I've had a lot of restless energy lately. It'd be great if I could use it for something productive, but every time I sit down to do something I get immediately distracted. It's like I've got ADHD but it didn't kick in until I hit 25. Bizarre. Also I turned 25. That's been weird. I think I'm having some sort of quarter-life crisis. Starting to panic that I'm not in any sort of serious relationship, that I don't have any sort of job I want to be doing, I don't yet have a college education, and I'm not great with money. Everyone always says these things have a way of working themselves out, but maybe I'm impatient but I want them to work out now, or at least I want me to not worry about them. Right now though, I'm watching my friends move to NYC with big-deal jobs on Wall Street or they're graduating from college and/or getting married and having children, and I'm nowhere close to anything resembling that. Maybe Provo is taking its toll on my sanity. The song I'm listening to just hit me as having the perfect lyrics to describe how I feel. Funny how that seems to work out. The song is Everything That Happens- David Byrne and Brian Eno:

Everything that happens will happen today
& nothing has changed, but nothing's the same
and ev'ry tomorrow could be yesterday
& and ev'rything that happens will happen today

I'd like to say I'm confident that I'll get out of this, but fact is I'm petrified. Mostly of success, which seems like a strange thing to be afraid of. But there you have it. The only good thing that comes from the fear is at least I know I'm alive because I can still feel. Another big problem I'm having is that I seem to have grown tired of myself and feel everyone else is beginning to as well, and it's making me super-self-conscious and self-critical, which makes me strongly dislike myself.

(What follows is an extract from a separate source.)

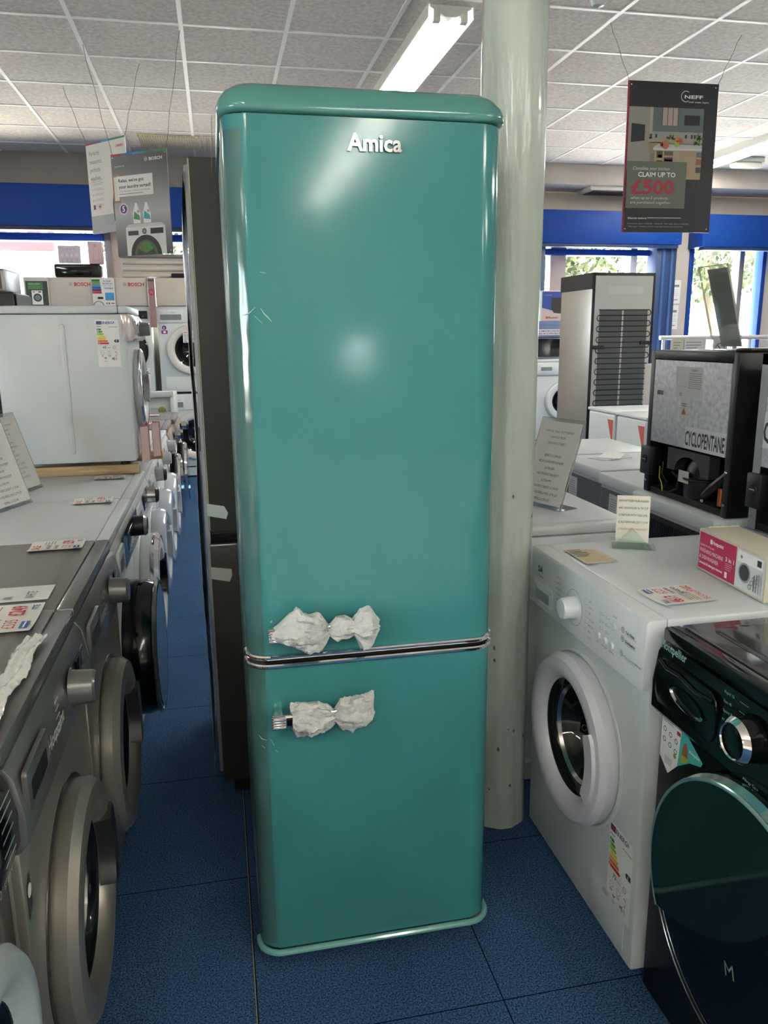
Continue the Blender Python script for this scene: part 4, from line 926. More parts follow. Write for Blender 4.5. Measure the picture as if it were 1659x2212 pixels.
# backs of undercounter appliances in the next aisle
def under(name, label, x, y0, y1, h, d, topm, backm, grille=False, cat='undercounter freezer', plug=False, group=None):
    t = thing(name, label, cat, (x, y0, 0), 0, group); w_ = y1-y0
    g = MB(); g.box(.012, d, .004, w_-.004, .03, h-.04, GREY_SIDE, .004); g.obj('cabinet', t)
    g = MB(); g.box(-.0, d, 0, w_, h-.045, h, topm, .006); g.obj('worktop', t)
    g = MB(); M = Matrix(((0, 0, -1, .012), (-1, 0, 0, w_), (0, 1, 0, 0), (0, 0, 0, 1)))
    if grille:
        g.box(.004, w_-.004, .05, h-.06, 0, .004, BLACK_MT, M=M)
        for i in range(46): g.box(.01+i*(w_-.02)/46, .014+i*(w_-.02)/46, .06, h-.075, .004, .010, BLACK_ST, M=M)
        for i in range(9): z = .1+.075*i; g.tube([(.01, z, .012), (w_-.01, z, .012)], .003, BLACK_ST, 6, M=M)
    else:
        g.rect(.01, w_-.01, .05, h-.06, backm, M, 2)
        g.rect(w_*.22, w_*.42, h-.17, h-.075, P(180, 184, 186), M, 3); g.lines(w_*.24, w_*.4, h-.16, h-.09, 7, GREYI, M, 4)
        g.disc(w_*.82, h-.26, .045, P(110, 112, 116), M, 3, 24)
    g.obj('rear_panel', t)
    g = MB(); g.box(.04, d-.04, .03, w_-.03, 0, .035, BLACK_MT); g.obj('plinth', t)
    return t
DKB = mat('dark_rear_panel', (84, 86, 90), .5)
WB1 = under('undercounter_freezer', 'white topped undercounter freezer with black grille back beneath the CYCLOPENTANE cooler', 1.462, 2.085, 2.575, .85, .55, WHITE_TOP, DKB, True)
WB2 = under('undercounter_freezer', 'grey topped undercounter appliance beneath the second cooler at the right edge', 1.50, 1.50, 2.0, .85, .5, mat('grey_plastic_top', (120, 124, 128), .4), DKB, True)
under('undercounter_freezer', 'white topped appliance with grey back just left of the CYCLOPENTANE cooler', 1.525, 2.60, 2.965, .85, .5, WHITE_TOP, DKB)
under('undercounter_freezer', 'white topped appliance with rating plate on its grey back, second left of the coolers', 1.555, 3.0, 3.42, .85, .5, WHITE_TOP, DKB)
under('undercounter_freezer', 'white topped appliance behind the sign stands near the column, farthest of that row', 1.575, 3.45, 3.95, .85, .5, WHITE_TOP, DKB)
def leaflet_pile(x, y, z, label):
    g = MB(); 
    for i in range(4): g.box(-.09, .09, -.05, .05, .0015*i, .0015*i+.001, PAPER if i % 2 else P(190, 200, 214), M=TOPF(x+.01*i, y+.012*i, z, .3+.2*i))
    tag(g.obj('leaflet_pile'), label, 'leaflets')
leaflet_pile(1.75, 3.3, .8505, 'small pile of film covered leaflets on the white topped appliance left of the coolers')

# two square coolers standing on them, backs to us
def cooler(x, y0, label, trim, full=True):
    w_, h_, d_ = .485, .50, .10+.38
    t = thing('table_top_cooler', label, 'cooler', (x, y0, .8525), 0)
    M = Matrix(((0, 0, -1, 0), (-1, 0, 0, w_), (0, 1, 0, 0), (0, 0, 0, 1)))     # u 0..w from far end to near end, v up, n towards the aisle
    g = MB(); g.box(.0, d_, 0, .028, .0, h_, BLACK_ST, .003); g.box(0, d_, w_-.028, w_, 0, h_, BLACK_ST, .003); g.box(0, d_, .02, w_-.02, h_-.03, h_, BLACK_ST, .003); g.box(.14, d_, .02, w_-.02, .0, h_-.02, BLACK_MT); g.box(0.01, .16, .02, w_-.02, 0, .02, BLACK_MT)
    if trim is not BLACK_ST:
        for a in ((0, .03, 0, h_), (w_-.03, w_, 0, h_), (0, w_, h_-.03, h_)): g.prism([(a[0], a[2]), (a[1], a[2]), (a[1], a[3]), (a[0], a[3])], 0, .003, trim, M)
    g.obj('cabinet', t)
    g = MB(); g.box(.03, w_-.03, .185, h_-.032, -.006, .001, GALV, .001, M=M); g.obj('rear_panel', t)
    g = MB(); g.rect(.165, .315, h_-.155, h_-.05, P(188, 192, 192), M, 4); g.lines(.24, .31, h_-.12, h_-.068, 8, GREYI, M, 5, .1); g.rect(.175, .23, h_-.115, h_-.114, GREYI, M, 5); g.text('CE', .19, h_-.145, .014, INK, M, 5)
    g.text('ICEKING', .25, h_-.064, .01, INK, M, 5, width=.035); g.rect(.172, .173, h_-.11, h_-.06, GREYI, M, 5); g.obj('rating_label', t)
    if full:
        g = MB(); g.rect(.238, .455, .186, .258, P(196, 200, 202), M, 4); g.text('CYCLOPENTANE', .242, .198, .066, INK, M, 5, width=.21, bold=True); g.obj('gas_sticker', t)
    else:
        g = MB(); g.rect(.02, .455, .24, .34, P(196, 200, 202), M, 4); g.text('CYCLOPENTANE', .03, .256, .085, INK, M, 5, width=.40, bold=True); g.poly([(.04, .345), (.075, .345), (.0575, .375)], P(220, 180, 40), M, 5); g.obj('gas_sticker', t)
    g = MB(); g.rect(.012+.03, .10, .345, .372, P(200, 202, 202), M, 4)
    for i in range(18): g.rect(.055+.0022*i, .056+.0022*i+random.random()*.0008, .350, .365, INK, M, 5)
    g.obj('barcode_label', t)
    g = MB(); g.rect(.205, .242, .285, .335, P(186, 184, 170), M, 4); g.poly([(.21, .295), (.237, .295), (.2235, .318)], P(150, 90, 40), M, 5); g.lines(.208, .238, .32, .333, 2, INK, M, 6); g.obj('warning_label', t)
    # compressor bay
    g = MB(); Mc = Matrix.Translation((.075, w_-.265, .02))
    g.lathe([(0, 0), (.068, .0), (.072, .01), (.072, .06), (.078, .062), (.078, .068), (.066, .07), (.062, .10), (.05, .125), (.02, .136), (0, .137)], BLACK_ST, Mc, 32)
    g.rect(-.03, .03, -.02, .02, P(190, 190, 186), Matrix(((0, 0, -1, .0015), (-1, 0, 0, w_-.245), (0, 1, 0, .09), (0, 0, 0, 1))), 1); g.poly([(.005, -.012), (.025, -.012), (.015, .006)], P(214, 180, 50), Matrix(((0, 0, -1, .0015), (-1, 0, 0, w_-.245), (0, 1, 0, .09), (0, 0, 0, 1))), 2)
    g.obj('compressor', t)
    g = MB(); arch = [(.125, .175), (.365, .175), (.365, .10), (.32, .10)]+[(.245+.075*math.cos(a), .10+.055*math.sin(a)) for a in [PI*i/10 for i in range(1, 10)]]+[(.17, .10), (.125, .10)]
    g.prism(arch, -.05, -.012, mat('grey_black_tray', (44, 45, 47), .5), M); g.obj('evaporator_tray', t)
    g = MB(); g.box(.0, .06, .065, .165, -.03, .02, BLACK_ST, .004, M=M); g.lathe([(0, .004), (.014, .004), (.016, 0)], BLACK_MT, M @ Matrix.Translation((.033, .12, .02)), 20); g.rect(.022, .044, .118, .122, GREYI, M @ Matrix.Translation((0, 0, .0245)) @ Matrix.Rotation(.0, 4, 'Z'), 1); g.obj('thermostat', t)
    for nm, pts, r, mt in (('copper_pipe', [(.33, .04, -.03), (.38, .075, -.02), (.45, .14, -.04)], .016, BLACK_ST), ('filter_drier', [(.438, .03, -.01), (.436, .085, -.012)], .009, mat('copper', (176, 90, 50), .35, metal=.8)), ('cable', [(.09, .115, -.02), (.1, .08, -.01), (.125, .05, -.015), (.1, .02, -.02)], .003, BLACK_ST),
                           ('earth_wire', [(.085, .1, -.01), (.088, .06, -.008), (.105, .045, -.008), (.11, .015, -.01)], .002, P(190, 180, 50)), ('hose', [(.15, .09, -.02), (.19, .075, -.02), (.2, .04, -.01), (.14, .015, -.015)], .005, BLACK_MT)):
        g = MB(); g.tube(pts, r, mt, 10, M=M); g.obj(nm, t)
    for (u, v) in ((.47, .04), (.47, .14), (.012, .04), (.36, .032)): g = MB(); g.lathe([(0, .004), (.005, .003), (.006, 0)], CHROME_ST, M @ Matrix.Translation((u, v, .001)), 12); g.obj('screw', t)
    return t
cooler(1.502, 2.085, 'black framed table top cooler marked CYCLOPENTANE in full, back turned, on white freezer', BLACK_ST)
cooler(1.502, 1.493, 'second table top cooler with silver edge trim, cut off by the right edge', mat('silver_trim', (150, 152, 154), .3, metal=.6), False)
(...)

Not a cakewalk.

Due to my prolonged absence, I know there's probably no one reading this, but if anyone does see this, any advice would be appreciated. Right now, the main way I'm dealing with everything is by finding a quiet place to be alone and letting whatever immediate emotion I have flow, and the only other thing I could think of is to type this all down. Hopefully sort of get it off my chest.

I know most of my posts seem to be about empowering myself, but as it turns out I'm kind of terrible at that. Really, I could use some help. I'd rather not complain about it, but this is the reality of the situation, and this is the last it will be mentioned this way. Any other references to any of this will hopefully be by way of trying out solutions.

9.20.2010

I Found a New Way to Breathe

In the 7 months since I've updated this, a lot has changed about me and everything else. I'm going back to school. I'm less afraid. I'm more myself. I'm more involved in music, and it's surprisingly fulfilling.

I've decided to be more poetic.

I'm going to finish things I've started.

I'm going to be myself, and tear the doors off of everywhere.